As much as one can be blinded by unforeseen risks, the same investor can’t help but to fear assets that are deemed ‘too risky.’ An example of this are cryptocurrencies. The volatility of cryptocurrencies such as Bitcoin can scare investors away from investing. They see Bitcoin drop 80% in a few months, and they can not emotionally handle this volatility. This leads them to stay away from the investment class. They then scratch their heads as others make fortunes. This comes back to understanding your own situation and your own risk-level. If you are in a situation where you have a relatively short time horizon where you will need most of your assets, then yes, investing 100% of your assets into crypto could be unwise. But, what if a small percentage of your total assets may not be needed for long? Or better yet, this small percentage of your assets could be lost, and you could still survive and recover? Then why not invest a small percentage into this high volatile asset class?
I’m beginning to touch on diversification and Modern Portfolio Theory which I don’t want to explore in this post. The point I am trying to make is that you should do your due diligence. Understand yourself. Understand your own situation. Understand your own emotions. Understand the risks of your current portfolio of assets. Understand what you can lose, and what you can’t afford to lose. Beginning to understand this, will lead to making better judgements of the risks and rewards of your investment decisions. Don’t be afraid of risk. Embrace risk.
- The Defi Fox
What is risk? Is risk something that one should avoid? Investopedia defines risk in financial terms as “the chance that an outcome or investment’s actual gains will differ from an expected outcome or return, including the possibility of losing some or all of an original investment.” No one likes to lose money, so of course we should avoid risk, right? But, what about reward? Theoretically, one should be rewarded for the risk they take. The greater the risk, the greater the reward. Unfortunately, most misconstrue this mantra. Most investors have a lack of understanding of risk. Everyone wants all the reward with none of risk. This is what leads to poor decision making.
Risk is a part of every investment decision. Understanding risk. Judging risk. Appropriately dealing with risk is vital to proper investing. Risk is more than just measuring the volatility (standard deviation) of an investment. Risk is more than just determining the likelihood of the investment going to zero. Traditional finance teaches that US Dollars and US Treasuries are risk-free. Anyone paying attention to the world realizes this is ludicrous. Even after recent rake hikes, the US 3-year treasury is yielding around 2.5% when the official CPI number is over 9%. This so-called risk-free asset is losing value throughout its lifetime.
“OK,” you may ask, “If cash is shit, what I do own? Stocks? High Yield Credit? Gold? Real Estate? Cryptos?”
There are different levels of risk and different risk scenarios one must consider. What’s your time horizon? Emotional maturity? Safety-net? Skillset? Obligations? Location? Jurisdiction? Etc.
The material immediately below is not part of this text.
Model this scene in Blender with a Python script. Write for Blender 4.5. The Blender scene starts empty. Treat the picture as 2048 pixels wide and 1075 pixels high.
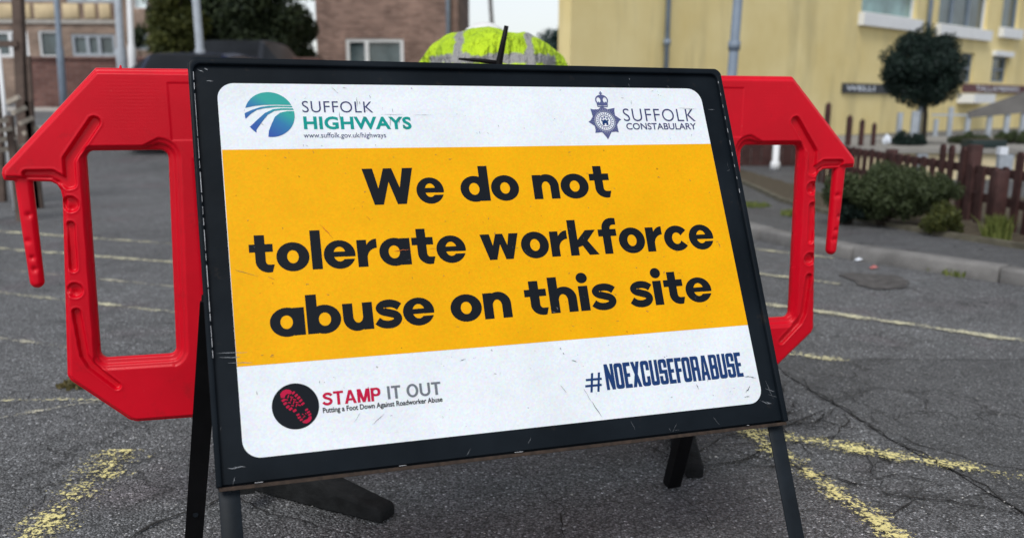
import bpy, bmesh, math, random
import numpy as np
from mathutils import Vector, Matrix
from mathutils.geometry import delaunay_2d_cdt
random.seed(7); rng = np.random.default_rng(7)
S = bpy.context.scene; C = S.collection

# ------------------------------------------------------------------ camera
CAM_H = .95; FOC = 1854.59; CX, CY = 1024., 630.2; PITCH, ROLL = .226816, .004557
_c, _s = math.cos(PITCH), math.sin(PITCH)
_f = Vector((0, _c, -_s)); _u0 = Vector((0, _s, _c)); _r0 = Vector((1, 0, 0))
CR = math.cos(ROLL)*_r0 + math.sin(ROLL)*_u0
CU = -math.sin(ROLL)*_r0 + math.cos(ROLL)*_u0
cam = bpy.data.cameras.new('camera'); co = bpy.data.objects.new('camera', cam); C.objects.link(co)
co.matrix_world = Matrix(((CR.x, CU.x, -_f.x, 0), (CR.y, CU.y, -_f.y, 0), (CR.z, CU.z, -_f.z, CAM_H), (0, 0, 0, 1)))
cam.sensor_width = 36; cam.lens = 36*FOC/2048; cam.shift_y = (CY-537.5)/2048
cam.clip_start = .05; cam.clip_end = 900
cam.dof.use_dof = True; cam.dof.focus_distance = 1.85; cam.dof.aperture_fstop = 3.3
S.camera = co
# ------------------------------------------------------------------ sky, sun, exposure
W = bpy.data.worlds.new('World'); S.world = W; W.use_nodes = True
wn = W.node_tree; wn.nodes.clear()
sky = wn.nodes.new('ShaderNodeTexSky'); sky.sky_type = 'NISHITA'; sky.sun_disc = False
sky.sun_elevation = math.radians(52); sky.sun_rotation = math.radians(200); sky.air_density = 1.; sky.dust_density = 1.; sky.ozone_density = 1.
hs = wn.nodes.new('ShaderNodeHueSaturation'); hs.inputs['Saturation'].default_value = .30
bg = wn.nodes.new('ShaderNodeBackground'); bg.inputs['Strength'].default_value = .122
wo = wn.nodes.new('ShaderNodeOutputWorld')
wn.links.new(sky.outputs[0], hs.inputs['Color']); wn.links.new(hs.outputs[0], bg.inputs[0]); wn.links.new(bg.outputs[0], wo.inputs[0])
sl = bpy.data.lights.new('sun', 'SUN'); sl.energy = 1.5; sl.angle = math.radians(25); sl.color = (1, .97, .92)
so = bpy.data.objects.new('sun', sl); C.objects.link(so)
so.rotation_euler = (math.radians(38), 0, math.radians(-20))
S.view_settings.view_transform = 'Standard'; S.view_settings.look = 'None'; S.view_settings.gamma = 1
S.view_settings.exposure = 0.31; S.view_settings.use_curve_mapping = False
S.cycles.max_bounces = 6; S.cycles.use_denoising = True

# ------------------------------------------------------------------ helpers
def ray(x, y): return _f + CR*((x-CX)/FOC) - CU*((y-CY)/FOC)
def at(x, y, Y):            # a point of the world at a known distance Y down the street
    d = ray(x, y); p = Vector((0, 0, CAM_H)) + d*(Y/d.y); return p
def gr(x, y, z=0.):
    d = ray(x, y); return Vector((0, 0, CAM_H)) + d*((z-CAM_H)/d.z)

def tag(o, label=None, cat=None, group=None, kind=None):
    if label: o['label'] = label
    if cat: o['category'] = cat
    if group: o['group'] = group
    if kind: o['kind'] = kind
    return o
def root(name, loc, label, cat, group=None, rz=0):
    o = bpy.data.objects.new(name, None); C.objects.link(o); o.location = loc; o.rotation_euler.z = rz
    o.empty_display_size = .1
    return tag(o, label, cat, group)
def wloc(o):
    v = Vector((0, 0, 0))
    while o: v += o.location; o = o.parent
    return v
def mk(name, verts, faces, mats, parent=None, midx=None, smooth=False, origin=None, uv=None, local=False):
    """verts in world coordinates unless local"""
    me = bpy.data.meshes.new(name)
    if parent is not None and not local: off = wloc(parent)
    elif origin is not None and not local: off = Vector(origin)
    else: off = Vector((0, 0, 0))
    V = np.asarray([tuple(v) for v in verts], float).reshape(-1, 3)-np.array(off)
    me.from_pydata(V.tolist(), [], [tuple(int(i) for i in f) for f in faces])
    if not isinstance(mats, (list, tuple)): mats = [mats]
    for m in mats: me.materials.append(m)
    if midx is not None: me.polygons.foreach_set('material_index', midx)
    if smooth: me.polygons.foreach_set('use_smooth', [True]*len(me.polygons))
    if uv is not None:
        l = me.uv_layers.new(name='UVMap'); li = np.empty(len(me.loops), int); me.loops.foreach_get('vertex_index', li)
        l.data.foreach_set('uv', np.asarray(uv, float)[li].ravel())
    me.update()
    o = bpy.data.objects.new(name, me); C.objects.link(o)
    if parent is not None: o.parent = parent
    elif origin is not None: o.location = origin
    return o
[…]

These are considerations for yourself, not even dealing with the actual risks of the asset that you’re investing. Therefore, understanding your own situation is so important. What may be too much risk for me, may not be as much risk for you.
Once you understand your own situation, then you can look to properly value the risk of your investments to gain that proper reward. Too many people are blinded by the risks of some of their assets. For example, their homes. People tend to think of their home purchase as relatively low risk. The mantra is real estate prices always go up. In reality, buildings are depreciating assets. They just deprecate at such slow rate, that inflation masks this depreciation. (Obviously, supply and demand is a factor in real estate investing, which contributes to the value of the asset. Yes, that Miami condo has seen great demand as people flock to southern Florida. But the opposite could be said of Detroit, or any other rust belt city.) So not only are homes depreciating assets, buy many tend to ‘overbuy’ their homes, which leaves them a layoff away from defaulting on their mortgage. Without getting into liquidity or maintenance costs, a house can contain a lot of risk that the average homeowner does not consider.
As much as one can be blinded by unforeseen risks, the same investor can’t help but to fear assets that are deemed ‘too risky.’ An example of this are cryptocurrencies. The volatility of cryptocurrencies such as Bitcoin can scare investors away from investing. They see Bitcoin drop 80% in a few months, and they can not emotionally handle this volatility. This leads them to stay away from the investment class. They then scratch their heads as others make fortunes. This comes back to understanding your own situation and your own risk-level. If you are in a situation where you have a relatively short time horizon where you will need most of your assets, then yes, investing 100% of your assets into crypto could be unwise. But, what if a small percentage of your total assets may not be needed for long? Or better yet, this small percentage of your assets could be lost, and you could still survive and recover? Then why not invest a small percentage into this high volatile asset class?
I’m beginning to touch on diversification and Modern Portfolio Theory which I don’t want to explore in this post. The point I am trying to make is that you should do your due diligence. Understand yourself. Understand your own situation. Understand your own emotions. Understand the risks of your current portfolio of assets. Understand what you can lose, and what you can’t afford to lose. Beginning to understand this, will lead to making better judgements of the risks and rewards of your investment decisions. Don’t be afraid of risk. Embrace risk.